Do you listen to Japanese music?

One of my favorite composers is Joe Hisaishi. I love his soundtracks for the Ghibli Studio films. His music evokes such bittersweet nostalgia that I long to capture in my own work. Last year, I had the opportunity to see him in concert conducting a full orchestra and choir at Radio City Music Hall in NYC, and I was in tears for most of it.

How about the indie scene in Tokyo? Any music that stands out to you?

I got to see Maïa Barouh at Moon Romantic last week. She was unlike anyone I’ve ever seen. Her music was a representation of her cross-cultural identity. The way she blended genres and language inspired me.

Does Japan have an influence on your music?

I first learned about lo-fi beat musicians like Nujabes and Haruka Nakamura through my husband when we first started dating. Since then, I have tried to incorporate the chill lo-fi vibe into many of my songs. I admire how their music immediately transports you to a comfortable, cozy mood.

Are there any Japanese artists who you would like to collaborate with in the future?

My dream collaboration would be with Joe Hisaishi.

What are your live performances like as opposed to studio recordings?

My live performances tend to be more stripped down than the recordings.
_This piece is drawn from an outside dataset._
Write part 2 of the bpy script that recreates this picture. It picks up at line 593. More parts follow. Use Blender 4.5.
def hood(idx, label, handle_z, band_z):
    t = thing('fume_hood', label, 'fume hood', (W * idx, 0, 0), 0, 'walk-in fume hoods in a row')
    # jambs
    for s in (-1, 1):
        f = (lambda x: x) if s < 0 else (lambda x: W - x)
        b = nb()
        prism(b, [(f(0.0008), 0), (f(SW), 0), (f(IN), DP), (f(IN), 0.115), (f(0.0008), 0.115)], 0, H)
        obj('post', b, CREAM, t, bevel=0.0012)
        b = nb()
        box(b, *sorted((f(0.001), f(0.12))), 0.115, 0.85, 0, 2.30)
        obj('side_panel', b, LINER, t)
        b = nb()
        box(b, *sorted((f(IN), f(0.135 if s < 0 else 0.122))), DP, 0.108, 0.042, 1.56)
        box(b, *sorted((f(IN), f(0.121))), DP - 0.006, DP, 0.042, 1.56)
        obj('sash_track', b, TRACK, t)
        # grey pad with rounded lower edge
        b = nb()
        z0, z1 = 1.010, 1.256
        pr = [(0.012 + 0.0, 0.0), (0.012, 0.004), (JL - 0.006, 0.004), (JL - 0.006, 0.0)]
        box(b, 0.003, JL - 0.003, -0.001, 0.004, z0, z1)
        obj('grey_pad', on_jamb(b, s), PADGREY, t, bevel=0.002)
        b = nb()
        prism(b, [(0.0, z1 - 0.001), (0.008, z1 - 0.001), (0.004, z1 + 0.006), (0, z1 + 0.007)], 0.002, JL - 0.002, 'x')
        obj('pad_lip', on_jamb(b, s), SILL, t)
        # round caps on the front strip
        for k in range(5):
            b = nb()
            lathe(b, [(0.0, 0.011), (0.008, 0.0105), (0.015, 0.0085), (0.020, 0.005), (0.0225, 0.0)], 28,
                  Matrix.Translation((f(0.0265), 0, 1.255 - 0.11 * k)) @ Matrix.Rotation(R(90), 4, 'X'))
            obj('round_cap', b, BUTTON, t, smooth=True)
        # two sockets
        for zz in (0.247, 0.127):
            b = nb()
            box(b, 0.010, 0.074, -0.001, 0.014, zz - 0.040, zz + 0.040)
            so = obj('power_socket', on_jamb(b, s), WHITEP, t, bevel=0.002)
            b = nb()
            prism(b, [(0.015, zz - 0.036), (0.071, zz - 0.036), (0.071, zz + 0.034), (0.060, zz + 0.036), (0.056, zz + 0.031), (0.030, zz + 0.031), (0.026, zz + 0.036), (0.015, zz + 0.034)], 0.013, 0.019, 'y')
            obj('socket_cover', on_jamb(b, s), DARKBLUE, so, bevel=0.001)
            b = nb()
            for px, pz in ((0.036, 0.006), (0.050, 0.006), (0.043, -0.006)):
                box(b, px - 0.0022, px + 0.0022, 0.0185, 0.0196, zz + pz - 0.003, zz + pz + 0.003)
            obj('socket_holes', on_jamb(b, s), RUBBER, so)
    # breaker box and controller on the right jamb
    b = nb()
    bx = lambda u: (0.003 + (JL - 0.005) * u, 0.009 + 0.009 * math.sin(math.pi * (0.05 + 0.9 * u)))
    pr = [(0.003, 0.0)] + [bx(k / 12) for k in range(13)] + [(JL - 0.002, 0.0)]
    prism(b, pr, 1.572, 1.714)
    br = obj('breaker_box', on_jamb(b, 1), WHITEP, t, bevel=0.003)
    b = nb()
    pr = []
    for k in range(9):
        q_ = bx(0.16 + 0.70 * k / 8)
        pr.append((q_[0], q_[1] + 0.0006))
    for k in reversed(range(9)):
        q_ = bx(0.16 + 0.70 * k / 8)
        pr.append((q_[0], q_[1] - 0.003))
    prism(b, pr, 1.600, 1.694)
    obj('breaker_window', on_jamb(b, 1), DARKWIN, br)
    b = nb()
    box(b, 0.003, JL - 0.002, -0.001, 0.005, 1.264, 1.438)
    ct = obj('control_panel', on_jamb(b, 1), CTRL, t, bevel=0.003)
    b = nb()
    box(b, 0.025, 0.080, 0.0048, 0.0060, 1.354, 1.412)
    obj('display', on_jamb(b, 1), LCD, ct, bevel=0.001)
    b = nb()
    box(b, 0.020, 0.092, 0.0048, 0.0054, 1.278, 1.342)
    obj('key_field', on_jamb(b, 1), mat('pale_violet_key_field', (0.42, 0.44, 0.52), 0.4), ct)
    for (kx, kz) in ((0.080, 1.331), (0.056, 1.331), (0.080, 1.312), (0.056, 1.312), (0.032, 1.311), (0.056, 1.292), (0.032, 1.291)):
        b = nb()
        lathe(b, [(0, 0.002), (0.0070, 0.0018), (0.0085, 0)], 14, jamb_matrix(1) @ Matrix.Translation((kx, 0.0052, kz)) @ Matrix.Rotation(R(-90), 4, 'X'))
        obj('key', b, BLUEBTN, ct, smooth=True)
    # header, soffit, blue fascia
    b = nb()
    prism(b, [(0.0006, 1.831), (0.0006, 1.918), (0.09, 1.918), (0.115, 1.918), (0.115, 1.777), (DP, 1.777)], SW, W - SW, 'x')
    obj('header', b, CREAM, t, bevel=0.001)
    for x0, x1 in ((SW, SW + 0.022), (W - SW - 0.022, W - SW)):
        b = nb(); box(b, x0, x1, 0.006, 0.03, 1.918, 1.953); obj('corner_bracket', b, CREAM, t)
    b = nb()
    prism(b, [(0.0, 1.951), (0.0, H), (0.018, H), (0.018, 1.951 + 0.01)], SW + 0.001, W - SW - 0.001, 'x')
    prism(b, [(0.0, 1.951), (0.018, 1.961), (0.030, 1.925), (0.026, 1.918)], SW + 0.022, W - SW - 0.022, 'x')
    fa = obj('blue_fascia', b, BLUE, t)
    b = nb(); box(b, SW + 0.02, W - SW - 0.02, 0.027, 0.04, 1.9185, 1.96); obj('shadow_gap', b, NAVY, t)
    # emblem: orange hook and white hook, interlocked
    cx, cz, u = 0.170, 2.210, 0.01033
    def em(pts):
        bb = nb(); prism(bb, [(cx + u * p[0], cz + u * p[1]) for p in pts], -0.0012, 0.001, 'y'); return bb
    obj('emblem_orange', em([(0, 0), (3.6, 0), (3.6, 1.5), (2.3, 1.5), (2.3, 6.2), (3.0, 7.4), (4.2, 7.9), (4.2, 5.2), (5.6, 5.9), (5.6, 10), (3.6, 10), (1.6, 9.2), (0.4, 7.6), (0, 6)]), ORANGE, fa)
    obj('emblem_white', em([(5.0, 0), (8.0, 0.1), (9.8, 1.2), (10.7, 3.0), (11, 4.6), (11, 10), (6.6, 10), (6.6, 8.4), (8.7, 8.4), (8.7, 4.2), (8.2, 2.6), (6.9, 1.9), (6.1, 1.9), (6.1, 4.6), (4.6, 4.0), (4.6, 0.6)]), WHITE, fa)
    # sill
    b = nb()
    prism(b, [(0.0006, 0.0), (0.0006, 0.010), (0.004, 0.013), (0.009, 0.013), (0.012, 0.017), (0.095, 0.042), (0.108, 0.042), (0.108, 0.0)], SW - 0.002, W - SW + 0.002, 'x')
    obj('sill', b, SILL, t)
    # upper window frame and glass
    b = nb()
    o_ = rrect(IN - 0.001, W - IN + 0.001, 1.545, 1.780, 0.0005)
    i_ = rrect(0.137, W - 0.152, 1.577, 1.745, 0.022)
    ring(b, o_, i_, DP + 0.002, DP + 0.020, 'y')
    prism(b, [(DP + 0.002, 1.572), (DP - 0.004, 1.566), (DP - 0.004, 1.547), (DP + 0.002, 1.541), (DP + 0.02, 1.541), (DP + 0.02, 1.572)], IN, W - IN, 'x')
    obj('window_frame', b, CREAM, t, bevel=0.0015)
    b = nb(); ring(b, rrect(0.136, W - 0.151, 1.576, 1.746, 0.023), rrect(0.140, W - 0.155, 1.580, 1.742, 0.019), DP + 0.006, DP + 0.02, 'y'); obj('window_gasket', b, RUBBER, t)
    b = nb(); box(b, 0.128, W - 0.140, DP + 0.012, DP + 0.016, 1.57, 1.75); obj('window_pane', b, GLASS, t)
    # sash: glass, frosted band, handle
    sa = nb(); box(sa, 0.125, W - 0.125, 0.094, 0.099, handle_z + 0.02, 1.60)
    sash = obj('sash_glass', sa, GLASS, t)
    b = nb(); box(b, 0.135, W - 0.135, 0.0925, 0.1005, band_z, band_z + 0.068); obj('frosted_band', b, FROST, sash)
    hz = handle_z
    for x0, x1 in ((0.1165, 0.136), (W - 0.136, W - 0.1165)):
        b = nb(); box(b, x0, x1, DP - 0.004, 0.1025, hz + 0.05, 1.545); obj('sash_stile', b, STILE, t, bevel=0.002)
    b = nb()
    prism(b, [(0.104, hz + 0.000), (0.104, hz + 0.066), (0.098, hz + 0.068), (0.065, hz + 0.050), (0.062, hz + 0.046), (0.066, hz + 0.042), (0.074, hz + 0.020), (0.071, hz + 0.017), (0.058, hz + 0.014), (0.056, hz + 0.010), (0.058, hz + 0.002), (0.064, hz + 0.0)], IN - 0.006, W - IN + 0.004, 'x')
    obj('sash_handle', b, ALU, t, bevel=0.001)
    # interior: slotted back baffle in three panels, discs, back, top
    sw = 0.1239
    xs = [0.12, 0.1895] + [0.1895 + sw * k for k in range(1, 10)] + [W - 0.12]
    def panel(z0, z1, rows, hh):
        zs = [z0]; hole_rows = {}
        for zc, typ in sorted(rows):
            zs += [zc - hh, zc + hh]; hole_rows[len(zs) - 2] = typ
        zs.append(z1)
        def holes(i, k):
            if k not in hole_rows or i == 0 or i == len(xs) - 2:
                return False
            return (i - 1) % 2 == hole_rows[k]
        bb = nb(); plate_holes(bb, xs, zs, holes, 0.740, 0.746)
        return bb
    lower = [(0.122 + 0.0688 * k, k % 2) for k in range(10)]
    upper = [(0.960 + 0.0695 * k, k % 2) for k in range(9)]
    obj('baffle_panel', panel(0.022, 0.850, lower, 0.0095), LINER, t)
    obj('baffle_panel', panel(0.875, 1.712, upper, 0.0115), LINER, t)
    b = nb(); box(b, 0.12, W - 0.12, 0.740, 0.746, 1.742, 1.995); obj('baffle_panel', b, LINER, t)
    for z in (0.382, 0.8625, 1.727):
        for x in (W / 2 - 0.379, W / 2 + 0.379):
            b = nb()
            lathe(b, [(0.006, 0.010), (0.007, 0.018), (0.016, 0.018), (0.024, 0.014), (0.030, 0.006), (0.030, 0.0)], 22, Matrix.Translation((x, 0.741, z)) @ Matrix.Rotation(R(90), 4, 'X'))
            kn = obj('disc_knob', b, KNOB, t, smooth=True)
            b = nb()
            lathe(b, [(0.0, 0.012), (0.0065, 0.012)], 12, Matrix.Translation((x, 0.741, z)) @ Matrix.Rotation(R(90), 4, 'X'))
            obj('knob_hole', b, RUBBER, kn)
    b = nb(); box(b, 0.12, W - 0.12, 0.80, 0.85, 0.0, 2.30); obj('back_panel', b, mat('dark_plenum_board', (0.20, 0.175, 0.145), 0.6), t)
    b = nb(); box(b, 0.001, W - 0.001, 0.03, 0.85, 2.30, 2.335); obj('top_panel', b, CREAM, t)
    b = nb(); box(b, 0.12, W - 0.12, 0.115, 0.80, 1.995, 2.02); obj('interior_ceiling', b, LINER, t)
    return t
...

There’s an organic and intimate nature to stripping it down to just keys and piano and being able to hear the lyrics of each song. I also like to tell some of the stories behind the songs at my shows, which give listeners context and help them to experience the music in a deeper and more meaningful way.

Why did you set your sights on performing in Tokyo?

Some of my most active fans on YouTube and social media are my fans in Japan. They endearingly call me “Sarah-san” and I’ve gotten asked by many of them when I will play a show in Japan, so Tokyo has been on my list of places to tour for a while now. I’m so glad it’s finally happened.

How was your first live performance in Japan with MTM?

My first show in Japan was everything I had hoped for, and more. I was so surprised to hear that many people traveled from very far to Tokyo. I’m so grateful. Also, I actually have an obsession with the moon, so to be able to sing my song called “Once in a moon” in front of a giant moon at Moon Romantic was nothing short of a dream come true. I was nervous about singing in front of my Japanese fans for the first time, but the audience was so supportive. I would say one simple Japanese phrase I learned, like “arigato gozaimasu” and they erupted in applause. It made me want to cry.

My favorite part of the night was getting to meet everyone after the show. There was one interaction with a Japanese listener that stuck with me. She didn’t know much English, so I couldn’t understand what she was telling me, but she held both of my hands and had tears forming in her eyes. I could tell that whatever she was saying was earnest and heartfelt. It was a moment that seemed to transcend our cultural and language barrier and a reminder to me that music has the power to connect us. I hope to come back to Japan to play again. I’ll be working on my Japanese until then.

What did you get up to in your free time in Japan?

My husband and I are big foodies, so we had a lot of fun trying different restaurants and cafés. Another favorite part of our trip was taking walks in different neighborhoods and just wandering around.

If you weren’t doing music, what would you be doing?

I would probably still be a music teacher.

Dream guest artist, dead or alive, to have a meal and drink with?


What projects do you have coming up?

I’ve just finished writing my next album. The first single called “Hopeless Romantic” will be released on May 26.